No 108 is a BCN Joey boat, built in iron in 1883.


2009


Between August 2008 and April 2009 No 108 has carried a total of 358 tonnes of aggregate in 14 trips. Quite a few trips have been cancelled due to breakdowns at the loading conveyor and the unloading wharf. On 16th and 17th May she will attend Rickmansworth Festival and provide the base for a display and sales stall for the NB LUCY Project.


2008


In 2008, No 108 was lined out with timber and was delivered to Uxbridge to replace BETELGEUSE on the Denham Aggregate traffic. Since August, she carried over 155 tonnes of aggregate in six trips, an average of nearly 26 tonnes per load. This gives her about four inches freeboard! The square and unencumbered hold lined out in timber has improved unloading times by saving half an hour at West Drayton.

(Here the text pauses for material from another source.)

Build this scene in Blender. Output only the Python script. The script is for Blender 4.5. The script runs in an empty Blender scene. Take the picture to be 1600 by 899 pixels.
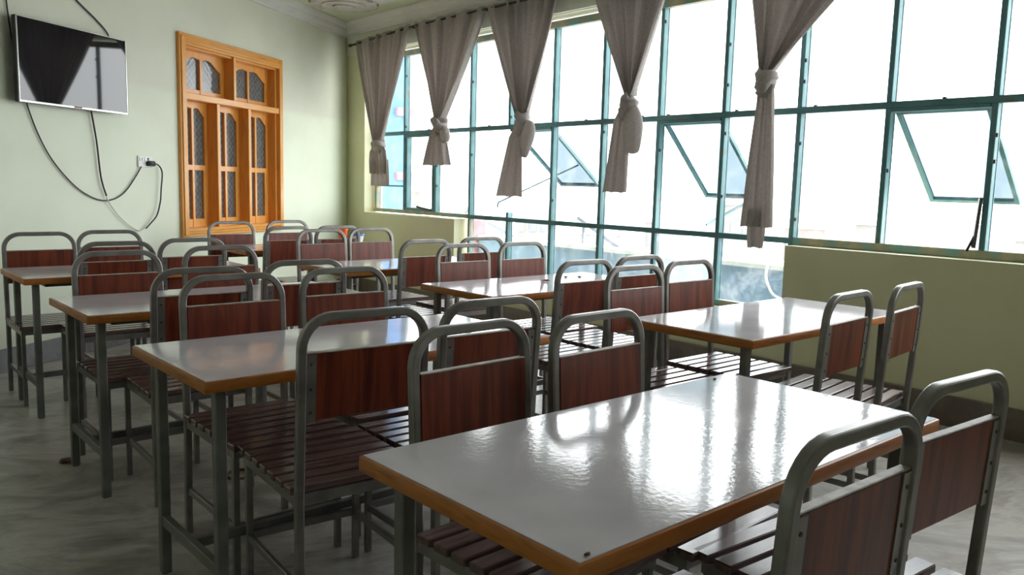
import bpy, bmesh, math, random
from mathutils import Matrix, Vector
random.seed(7)
S = bpy.context.scene
C = S.collection
PI = math.pi

# ------------------------------------------------------------------ camera
cd = bpy.data.cameras.new('camera')
cam = bpy.data.objects.new('camera', cd); C.objects.link(cam)
cd.sensor_width = 36.0; cd.sensor_fit = 'HORIZONTAL'
cd.lens = 1282.2 / 1600 * 36.0
cd.clip_start = 0.05; cd.clip_end = 500
# world axes: +X towards the window wall, +Y along it away from the camera
YAW, PITCH, ROLL = math.radians(-40.53), math.radians(-7.066), math.radians(-1.518)
cam.matrix_world = (Matrix.Translation((0, 0, 1.3008)) @ Matrix.Rotation(YAW, 4, 'Z')
                    @ Matrix.Rotation(PI / 2 + PITCH, 4, 'X') @ Matrix.Rotation(-ROLL, 4, 'Z'))
S.camera = cam

# ------------------------------------------------------------------ sky: even bright overcast
w = bpy.data.worlds.new('overcast'); S.world = w; w.use_nodes = True
bg = w.node_tree.nodes['Background']
bg.inputs[0].default_value = (1.0, 0.985, 0.965, 1)
bg.inputs[1].default_value = 3.0
S.view_settings.view_transform = 'Standard'
S.view_settings.look = 'None'
S.view_settings.exposure = 2.08
S.view_settings.gamma = 1.0
S.view_settings.use_curve_mapping = False
S.cycles.use_denoising = True
S.cycles.max_bounces = 14; S.cycles.diffuse_bounces = 8; S.cycles.glossy_bounces = 5
S.cycles.transparent_max_bounces = 24; S.cycles.caustics_reflective = False
S.cycles.sample_clamp_indirect = 8.0

# light portal in the window opening (guides sampling of the sky; emits nothing itself)
pl = bpy.data.lights.new('window_portal', 'AREA'); pl.shape = 'RECTANGLE'
pl.size = 1.75; pl.size_y = 9.0; pl.cycles.is_portal = True
po = bpy.data.objects.new('window_portal', pl); C.objects.link(po)
po.location = (5.16, 3.9, 1.82); po.rotation_euler = (0, PI / 2, 0)
pl2 = bpy.data.lights.new('low_window_portal', 'AREA'); pl2.shape = 'RECTANGLE'
pl2.size = .48; pl2.size_y = 3.6; pl2.cycles.is_portal = True
po2 = bpy.data.objects.new('low_window_portal', pl2); C.objects.link(po2)
po2.location = (5.16, 4.79, .72); po2.rotation_euler = (0, PI / 2, 0)

# ------------------------------------------------------------------ materials
def new_mat(name):
    m = bpy.data.materials.new(name); m.use_nodes = True
    nt = m.node_tree; b = nt.nodes['Principled BSDF']
    return m, nt, b
def N(nt, t, **kw):
    n = nt.nodes.new(t)
    for k, v in kw.items():
        if k.startswith('i_'): n.inputs[k[2:].replace('_', ' ')].default_value = v
        else: setattr(n, k, v)
    return n
def ramp(nt, stops):
    r = N(nt, 'ShaderNodeValToRGB'); e = r.color_ramp.elements
    while len(e) < len(stops): e.new(0.5)
    for i, (p, c) in enumerate(stops):
        e[i].position = p; e[i].color = (*c, 1)
    return r
def obj_coords(nt, scale, rnd=False):
    tc = N(nt, 'ShaderNodeTexCoord'); mp = N(nt, 'ShaderNodeMapping'); mp.inputs['Scale'].default_value = scale
    if rnd:
        oi = N(nt, 'ShaderNodeObjectInfo'); mu = N(nt, 'ShaderNodeVectorMath', operation='SCALE')
        cx = N(nt, 'ShaderNodeCombineXYZ')
        for i in range(3): nt.links.new(oi.outputs['Random'], cx.inputs[i])
        nt.links.new(cx.outputs[0], mu.inputs[0]); mu.inputs['Scale'].default_value = 7.0
        ad = N(nt, 'ShaderNodeVectorMath', operation='ADD')
        nt.links.new(tc.outputs['Object'], ad.inputs[0]); nt.links.new(mu.outputs[0], ad.inputs[1])
        nt.links.new(ad.outputs[0], mp.inputs[0])
    else:
        nt.links.new(tc.outputs['Object'], mp.inputs[0])
    return mp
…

26 tonnes on. bow down. unloading.

2007


No 108 was acquired in the spring, as the 56ft long "JOE", a BW workboat restored to a high standard by Eva and Piers Bull, owners of the Leonard Leigh Tug HELEN. They had done much work on the hull and fitted a replacement cabin with bed and stove. They had also found some of its history, with the BCN Society providing copies of gauging documents which dated the boat to 1883.
JOE was towed to Lyons Boatyard, on the Northern Stratford Canal, and was lifted out in preparation for stretching back to its original length of 71ft 6in. The boat had been given a new bottom and footings in BWB days, and had been shortened by removing three 5ft iron plates and their knees from each side. JOE was carefully cut and rivets unpicked along the plate joints, and the two halves moved apart and accurately aligned on angle girders.
New steel plates of the correct thickness were welded onto the bottom and footings, and hot rivetted to match the original upper hull plates. Six new knees were fabricated out of split tube and flat bar and bent in a ready made forge to match the originals. A new wooden rudder was made based on research gained in the ellum shed at the Black Country Living Museum's boatyard.

Help, advice and materials were obtained from Ian Kemp of Stourbridge, including the rivetting equipment and the large size rubbing strake. Lyons Boatyard provided space, labour and welding expertise to carry out the work.

To prepare her for the rigours of short haul sand and stone traffic, the hold gunnels were reinforced with steel angle and the large fore end locker retained to counter the bouyancy of the extended cabin. The hold has to provide a clear, square, smooth sided space for grabbing out the material.
JOE had become No 108, its BCN number, a full length joey boat, and was launched in the traditional manner in December 2007. Then we bow hauled her to Lapworth, to pick up the timber needed to line her out for the traffic at Denham.

The first cut. new knee. new section. hot riveting. new rudder. ready to launch.